Wladimir Putin tut es. Chinas Präsident Xi Jinping, der türkische Staatschef Recep Tayyip Erdogan und der philippinische Machthaber Rodrigo Duterte ebenfalls: Immer mehr Regierungen nutzen bezahlte Informationssöldner im Internet, um die öffentliche Meinung zu ihrem Vorteil zu manipulieren, Wahlen zu sabotieren oder Oppositionelle zu diskreditieren. Das zeigt der neueste "Freedom of the Net"-Report der US-NGO Freedom House.
Demnach gebe es zumindest 30 Regierungen auf der Welt, die eigene Propagandatrupps haben, mit denen sie - mehr im In- als im Ausland - die öffentliche Meinung in sozialen Medien manipulieren. Ihre Methoden - Social Bots, Fake-News-Angebote, "Trolle" in sozialen Medien - unterscheiden sich, ihr Ziel ist stets das gleiche: Die Internetnutzer auf Regierungslinie einschwören.
Wahlmanipulation in mindestens 18 Ländern
"Manipulations- und Desinformationstaktiken haben in mindestens 18 Ländern eine wichtige Rolle bei Wahlen gespielt, was der Möglichkeiten der Bürger einschränkt, ihre Staatschefs auf Basis echter Fakten und authentischer Debatten zu wählen", zitiert die britische Zeitung "Guardian" aus dem NGO-Bericht. Zwar habe man auch vereinzelt - vor allem durch Russland - den Versuch der Einflussnahme in anderen Ländern beobachtet, der Fokus liege aber klar auf der Manipulation der eigenen Bevölkerung. "Sie nutzen diese Methoden für den Machterhalt", heißt es im Bericht.
Die Liste der Länder, die im Netz Meinungsmanipulation betreiben, ist lang: Russland und China zählen dazu, aber auch die Türkei, Saudi-Arabien, der Iran, Ägypten, der Sudan, Äthiopien, Myanmar, Thailand, Vietnam oder Venezuela. In diesen Ländern seien "Armeen von Meinungsbildnern" am Werk, deren Ziel die "Verbreitung von Regierungsstandpunkten, das Voranbringen bestimmter Agenden und die Gegnerschaft zu Regierungskritikern in sozialen Medien" sei.
Die Methoden, die von diesen Ländern angewendet werden, sind gut erforscht. Über Putins "Trollfabriken" wurde bereits viel geschrieben und auch die mindestens 6000 Informationskrieger des türkischen Präsidenten Erdogan machten schon Schlagzeilen. Solche bezahlten Manipulatoren gibt es aber auch auf den Philippinen: Präsident Duterte soll eine "Tastatur-Armee" haben, deren Mitglieder für ein Salär von zehn US-Dollar pro Tag mit Fake-Konten Stimmung in sozialen Medien machen.

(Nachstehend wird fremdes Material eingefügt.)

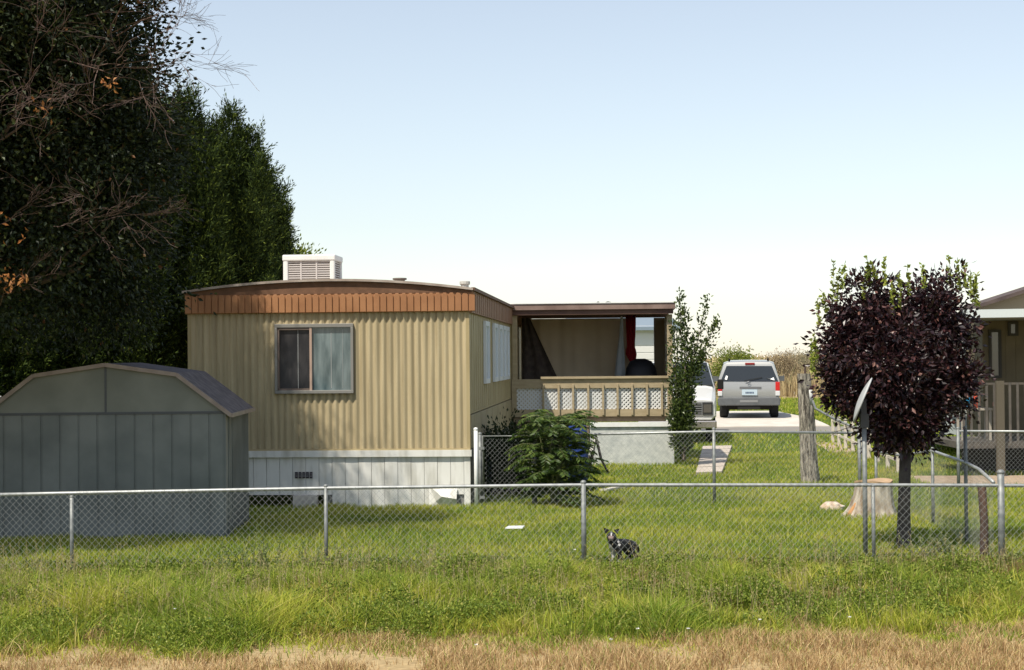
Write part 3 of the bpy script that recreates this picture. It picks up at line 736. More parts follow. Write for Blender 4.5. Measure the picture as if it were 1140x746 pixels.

Und im Sudan ist die Manipulationstruppe direkt dem Geheimdienst unterstellt.
Manipulatoren gehen immer fortschrittlicher vor
Bedenklich an der aktuellen Entwicklung sei, dass die Manipulatoren immer fortschrittliche technologische Mittel einsetzen, wodurch ihr Tun schwerer nachzuweisen ist. Konnte man die Freiheit einer Bevölkerung im Internet früher recht einfach am Vorhandensein von Zensur messen, sind Propaganda, Fake-News und Social Bots schwerer nachzuweisen. Gleichzeitig sind diese Methoden aber auch ungleich effektiver. Wenn Fake-News-Seiten in Suchmaschinen gleich neben seriösen Medien auftauchen, verschwimmen die Grenzen zwischen Wahr und Falsch. Die Bürger werden zumindest verwirrt, bei vielen fruchtet die Gehirnwäsche auch.
"Diese Art der Manipulation ist nicht nur schwer zu entdecken, sondern auch schwer zu bekämpfen", sagt Sanja Kelly von Freedom House. Falschinformationen werden allein durch die Zahl der Manipulatoren, die manch eine Regierung beschäftigt, weit gestreut. Und während die Umgehung von Netzsperren mithilfe von Tunneldiensten ein recht probates Mittel darstellt, um Zensur zu entfliehen, ist das Erkennen von Falschinformationen für viele Menschen keine einfache Übung. Zumal es dafür Medienkompetenz bräuchte, die in den betroffenen Ländern kaum vermittelt wird.